Ne var ki, üçüncü kişi vekil ile çıkar ve işbirliği içerisinde ise veya kötü niyetli olup vekilin vekalet görevini kötüye kullandığını biliyor veya bilmesi gerekiyorsa vekil edenin sözleşme ile bağlı sayılmaması, TMK'nın 2. maddesinde yazılı dürüstlük kuralının doğal bir sonucu olarak kabul edilmelidir. Söz konusu yasa maddesi buyurucu nitelik taşıdığından hakim tarafından kendiliğinden (resen) göz önünde tutulması zorunludur. Aksine düşünce kötü niyeti teşvik etmek en azından ona göz yummak olur. Oysa bütün çağdaş hukuk sistemlerinde kötü niyet korunmamış daima mahkum edilmiştir. Nitekim uygulama ve bilimsel görüşler bu yönde gelişmiş ve kararlılık kazanmıştır.

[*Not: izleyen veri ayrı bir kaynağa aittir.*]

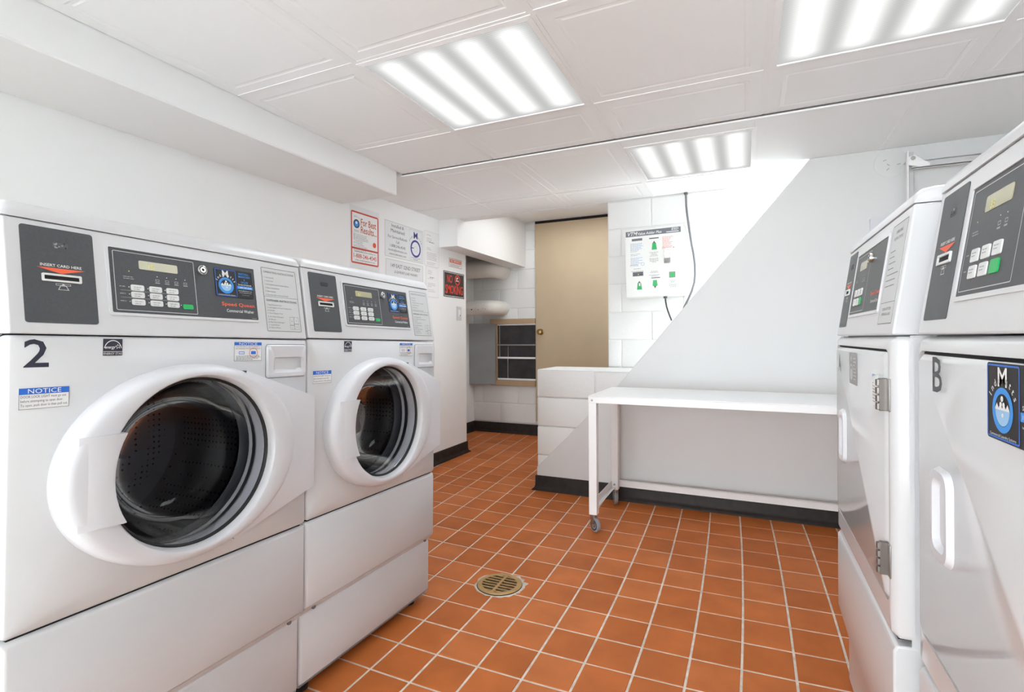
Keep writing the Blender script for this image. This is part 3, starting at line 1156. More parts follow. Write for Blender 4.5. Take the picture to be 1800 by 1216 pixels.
def washer(name, label, loc, rot, digits, number, broken):
    t = thing(name, label, 'washing machine', loc, rot, group='front loading washing machines')
    CX, CZ_ = .335, .795
    # cabinet with open front
    cabinet(t, .045, ZS)
    # upper front panel with porthole
    n = 12
    g = G()
    R = .192
    outer = rrect(.001, .541, MW - .001, ZS - .0015, .010, n)
    o2 = rrect(.006, .546, MW - .006, ZS - .0065, .007, n)
    hole = rrect(CX - R, CZ_ - R, CX + R, CZ_ + R, R, n)
    # hole points by angle so that the web does not twist
    g.loft([[(x, y, -.034) for x, y in outer], [(x, y, -.006) for x, y in outer], [(x, y, 0) for x, y in o2], [(x, y, 0) for x, y in hole], [(x, y, -.05) for x, y in hole]], m_white, FRONT)
    g.build('front_panel', t, smooth=True, angle=50)
    g = G()
    L = [(.001, .002, -.02), ]
    for (z0, z1, yy, nm) in ((.283, .535, 0, 'lower_panel'), (.052, .262, .022, 'kick_panel')):
        g = G()
        g.loft([[(x, y, -.034) for x, y in rrect(.001, z0, MW - .001, z1, .004, 2)],
                [(x, y, -.007 - yy) for x, y in rrect(.001, z0, MW - .001, z1, .004, 2)],
                [(x, y, -yy) for x, y in rrect(.008, z0 + .006, MW - .008, z1 - .008, .004, 2)]], m_white, FRONT, cap1=True)
        g.build(nm, t, smooth=True, angle=50)
    g = G()
    g.prism([(.004, .2845), (.034, .2845), (.034, .257), (.027, .257)], .004, MW - .004, m_white, Fr((0, 0, 0), (0, 1, 0), (0, 0, 1)))
    st = g.build('seam_strip', t)
    for x in (.045, MW - .045):
        g = G()
        g.cyl(Fr((x, .0165, .269), (1, 0, 0), (0, .64, .77)), .007, 0, .004, m_darksteel, 12)
        g.build('screw', st)
    g = G()
    g.box(.012, MW - .012, .012, .03, .50, .60, m_shadow)  # near-black strip put behind the panel seam as its shade
    g.build('gap_liner', t)
    for (x, y) in ((.06, .085), (MW - .06, .085), (.05, MD - .08), (MW - .05, MD - .08)):
        g = G()
        fz = t.location.z - MW * 0
        # the machine is tilted a hair: each foot reaches down to the floor
        drop = -(loc[2]) + x * math.tan(rot[1])
        g.cyl(Fr((x, y, 0), (1, 0, 0), (0, 1, 0)), .026, drop + .0, drop + .014, m_rubber, 16)
        g.cyl(Fr((x, y, 0), (1, 0, 0), (0, 1, 0)), .009, drop + .014, .05, m_darksteel, 10)
        g.build('foot', t)
    # door: wide oval ring, hinge cheek on the right
    g = G()
    N = 72
    ang = [2 * pi * i / N for i in range(N)]
    prof = [(.274, .2215, 0), (.274, .2215, .016), (.270, .218, .030), (.262, .212, .039), (.250, .205, .0435)]
    L = [[(CX + a * cos(k), CZ_ + b * sin(k), zz) for k in ang] for a, b, zz in prof]
    for (r, zz) in ((.2005, .0445), (.1965, .043), (.193, .037), (.1905, .022), (.190, -.02)):
        L.append([(CX + r * cos(k), CZ_ + r * sin(k), zz) for k in ang])
    g.loft(L, m_plastic, FRONT)
    # hinge cheek
    K = 21
    inner, outr = [], []
    P0, P1, P2, P3 = (.4515, .996), (.686, .912), (.686, .652), (.421, .586)
    for i in range(K):
        s = i / (K - 1)
        a = radians(65.5 - 137.7 * s)
        inner.append((CX + .256 * cos(a), CZ_ + .207 * sin(a)))
        if s < .3:
            q = s / .3
            p = (P0[0] + (P1[0] - P0[0]) * q, P0[1] + (P1[1] - P0[1]) * q)
        elif s < .7:
            q = (s - .3) / .4
            p = (P1[0] + (P2[0] - P1[0]) * q, P1[1] + (P2[1] - P1[1]) * q)
        else:
            q = (s - .7) / .3
            p = (P2[0] + (P3[0] - P2[0]) * q, P2[1] + (P3[1] - P2[1]) * q)
        outr.append(p)
    zin = .0385
    L = [[(x, y, zin) for x, y in inner], [(x, y, .034 - .010 * max(0, (x - .45) / .236)) for x, y in outr], [(x, y, .0) for x, y in outr]]
    g.loft(L, m_plastic, FRONT, closed=False)
    door = g.build('door', t, smooth=True, angle=38)
    # handle flap lapping over the glass edge
    g = G()
    zs = [.706 + .178 * i / 10 for i in range(11)]
    Lo = []
    for z in zs:
        xr = CX - sqrt(max(0, .190 ** 2 - (z - CZ_) ** 2)) + .003
        e = 0 if zs[0] < z < zs[-1] else .001
        Lo.append([(.092, z, .040), (.104, z, .0434), (xr - .006, z, .0535), (xr, z, .051), (xr, z, .020), (.104, z, .030)])
    g.loft(Lo, m_plastic, FRONT, cap0=True, cap1=True)
    lab(g.build('door_handle', door, smooth=True, angle=40), 'white pull flap on the door rim')
    gf = Fr((CX, 0, CZ_), (1, 0, 0), (0, 0, 1))
    g = G()
    g.lathe([(.191, .022), (.188, .017), (.184, .012), (.176, -.02), (.158, -.07), (.135, -.10), (.105, -.115), (.06, -.123), (.001, -.126)], m_glass, gf, 64)
    lab(g.build('door_glass', door, smooth=True, angle=60), 'deep clear glass bowl')
    g = G()
    g.lathe([(.192, .022), (.187, .024), (.184, .020), (.186, .014)], m_rubber, gf, 64)
    g.build('glass_seal', door, smooth=True)
    # rubber gasket and drum
    g = G()
    g.lathe([(.187, -.02), (.190, -.035), (.198, -.045), (.200, -.075), (.190, -.085), (.200, -.10), (.235, -.12)], m_grey_rub, gf, 48)
    g.build('gasket', t, smooth=True, angle=60)
    g = G()
    g.lathe([(.205, -.115), (.262, -.125), (.268, -.16), (.268, -.44), (.255, -.46), (.15, -.445), (.09, -.47), (.001, -.475)], m_drum, gf, 48)
    dr = g.build('drum', t, smooth=True, angle=50)
    for k in range(3):
        g = G()
        a = radians(250 + 120 * k + (17 if number else 60))
        bf = Fr((CX, 0, CZ_), (cos(a), 0, sin(a)), (-sin(a), 0, cos(a)))
        rad = Vector((cos(a), 0, sin(a)))
        tan = Vector((-sin(a), 0, cos(a)))
        pr = []
        for (y, h, w) in ((.14, .02, .05), (.17, .055, .045), (.30, .07, .04), (.42, .06, .045), (.44, .02, .05)):
            row = []
            for (u, hh) in ((-1, 0), (-.55, .75), (0, 1), (.55, .75), (1, 0)):
                p = Vector((CX, y, CZ_)) + rad * (.268 - h * hh) + tan * (w * u)
                row.append(tuple(p))
            pr.append(row)
        g.loft(pr, m_darksteel, closed=False)
        g.build('baffle', dr, smooth=True, angle=70)
    # dispenser drawer
    g = G()
    o_ = rrect(.535, .972, .671, 1.062, .008, 4)
    o2 = rrect(.538, .975, .668, 1.059, .008, 4)
    hh = rrect(.556, .985, .656, 1.028, .008, 4)
    bot = [(x, y, .004 if y < 1.0 else -.028) for x, y in rrect(.560, .987, .652, 1.026, .006, 4)]
    g.loft([[(x, y, .0) for x, y in o_], [(x, y, .003) for x, y in o_], [(x, y, .006) for x, y in o2], [(x, y, .006) for x, y in hh], bot], m_plastic, FRONT, cap1=True)
    dd = g.build('dispenser_drawer', t, smooth=True, angle=40)
    g = G()
    g.frame_rect(FRONT, .5335, .9705, .6725, 1.0635, .0015, m_ink, .0004, .008)
    lab(g.build('drawer_gap', dd), 'thin dark joint')
    console(t, .215, False, digits, True, broken)
    energy_star(t, .149, 1.038, .184, 1.072)
    notice(t, .440, 1.020, .520, 1.068, -.0005, (), True)
    notice(t, .018, .943, .093, .981, -.0005, ('DOOR LOCK LIGHT must go out', 'before attempting to open door.', 'To open, push door in then pull out.'))
    if number:
        g = G()
        g.text(FRONT, number, .024, 1.019, .049, m_navy, w=.037, bold=True, z=.0006)
        lab(g.build('machine_number', t), 'black figure 2')
    return t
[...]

6.2.2. HMK’nın 190. maddesinde, "İspat yükü, kanunda özel bir düzenleme bulunmadıkça, iddia edilen vakıaya bağlanan hukuki sonuçtan kendi lehine hak çıkaran tarafa aittir.",
4721 sayılı Türk Medeni Kanunu'nun 6. maddesinde, "Kanunda aksine bir hüküm bulunmadıkça, taraflardan her biri, hakkını dayandırdığı olguların varlığını ispatla yükümlüdür.", hükümlerine yer verilmiştir.
6.3. Değerlendirme
(IV/2.) numaralı paragrafta yer verilen ve hükmüne uyulan bozma kararında gösterildiği şekilde işlem yapılarak yazılı şekilde karar verilmesinde herhangi bir isabetsizlik bulunmamaktadır.
V. SONUÇ:
Açıklanan nedenlerle; davacı vekilinin yerinde bulunmayan temyiz itirazlarının reddiyle, usul ve yasaya ve bozma kararının gerekçelerine uygun olan hükmün ONANMASINA, alınması gereken harç peşin alındığından başkaca harç alınmasına yer olmadığına, kararın tebliğinden itibaren 15 gün içinde karar düzeltme yolu açık olmak üzere 26/09/2022 tarihinde oybirliğiyle karar verildi.